Si hubiera una traducción literal de la palabra Grinch (que en realidad es el nombre del personaje creado por el Dr. Seuss) o si por lo menos hubiera una palabra par en español, que no fuera por supuesto una grosería como me indicó mi mejor amigo cuando le pedí que me ayudara a buscarla, esa palabra sería mi apellido materno.

En mi casa la navidad siempre fue un festejo. Mi abuelo era un magnífico electricista, empírico por supuesto, pero el mejor para decorar las casas de la cuadra. En el balcón del segundo piso colgaba una estrella gigante de madera con bombillitos de colores alrededor y la cabeza de un Papa Noel de plástico en el centro. Eran bombillos de tamaño promedio y no iban solo en la estrella sino que rodeaban todas las ventanas.

Por supuesto, dormir por esos días era toda una hazaña con la incandescencia de esa luz dando directamente en los ojos, pero valía la pena cuando nos asomábamos y la gente estaba de pie frente a la casa admirando el brillante trabajo. Era un espectáculo hermoso de puertas para afuera porque dentro de la casa nunca hubo absolutamente nada, ni árbol, ni pesebre, y por consiguiente, nunca hubo novena de aguinaldos, natilla, buñuelo y demás elementos típicos de las celebraciones navideñas.
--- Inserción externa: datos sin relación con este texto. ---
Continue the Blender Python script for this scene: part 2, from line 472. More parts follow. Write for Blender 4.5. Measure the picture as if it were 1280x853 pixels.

En la casa de mis abuelos la navidad era una época para estrenar ropa, festejar con música a todo volumen y beber hasta el amanecer desde el siete hasta el treinta y uno de diciembre. Era la representación exacta de cualquier queja sobre una sociedad de consumo donde las tradiciones se convierten en un asunto comercial y nadie está realmente preocupado por la oración y el recogimiento sino porque al niño se le prometió el último muñeco de acción y a la niña, la bebé que hace pipí mientras canta, y ambos están agotados en los almacenes de cadena. Una tragedia.

Y como todas esas cosas de infancia son finalmente las que marcan los comportamientos de los adultos, nunca me inculcaron que debía rezar al lado del pesebre y ahora, cuando ya puedo tomar mis propias decisiones y saber qué quiero hacer en esta época, sencillamente no me gustan las novenas de aguinaldos ni la obligación de participar por nueve días en un festival de francachela y comilona donde la gente cumple con el requisito de estar y leer mecánicamente una serie de textos que la mayoría se saben de memoria pero que han perdido todo sentido bajo la tendencia de convertir las novenas en una excusa para reunirse a comer, beber y parrandear.

Eso sin contar que el tráfico (que ya sin necesidad de la navidad es terrible) se pone mucho peor después de las cinco de la tarde porque la mayoría de las novenas se citan de noche y cualquier ideal de mantener la dieta y una alimentación saludable se desvanece ante los deliciosos buñuelos y la natilla de mil sabores.

La gente se queja de haber convertido el nacimiento de Jesús en un show mediático y un asunto meramente de compras, dinero, descanso y procrastinación a niveles inconcebibles, pero del dieciséis al veinticuatro están sin falta recitando los gozos sin saber quién era la Venerable Margarita y porqué aparece en una oración, o soltando una carcajada boba cada vez que mencionan padre putativo, esperando la hora de los villancicos para tergiversar la letra o cambiar el sentido por uno más pachanguero y ojalá bailable.

La navidad sí debería ser una época de unión y no una pelea constante con los precios y el caos vehicular. Si a usted le gusta rezar la novena o participar en la actividad que representa, hágalo con fe, y no importa cuál sea su fe. Busque en internet quién era la Venerable Margarita y revise bien las consideraciones que va a leer porque esta semana en la oficina, una de ellas fue una completa apología al Dios castigador y a las culpas que debemos expiar (daba miedo de verdad).

Pregunte cuál era la función del burro y el buey en el pesebre e identifique correctamente al rey mago de color. No se sorprenda si las casas y las ovejas que los rodean son más grandes que María, José y el niño. Vaya con buena disposición y si no la tiene, no le dañe el rato a los demás ni se haga el rogado. Tampoco tiene que justificarse por no querer estar, manténgase al margen y disfrute de las viandas ofrecidas porque igual si está ahí, no se tiene que ir sin comer.

Pero sobre todo, procure explicar correctamente a sus hijos el espíritu de la Navidad y no les permita ver cada comercial de juguetes, y mucho menos los vuelva propensos a una diabetes con tanta natilla y caramelos, porque cuando crezcan pueden acabar escribiendo un blog de desvaríos y sin plan para el cuarto día de novena, como su amargada y grinchuda servidora.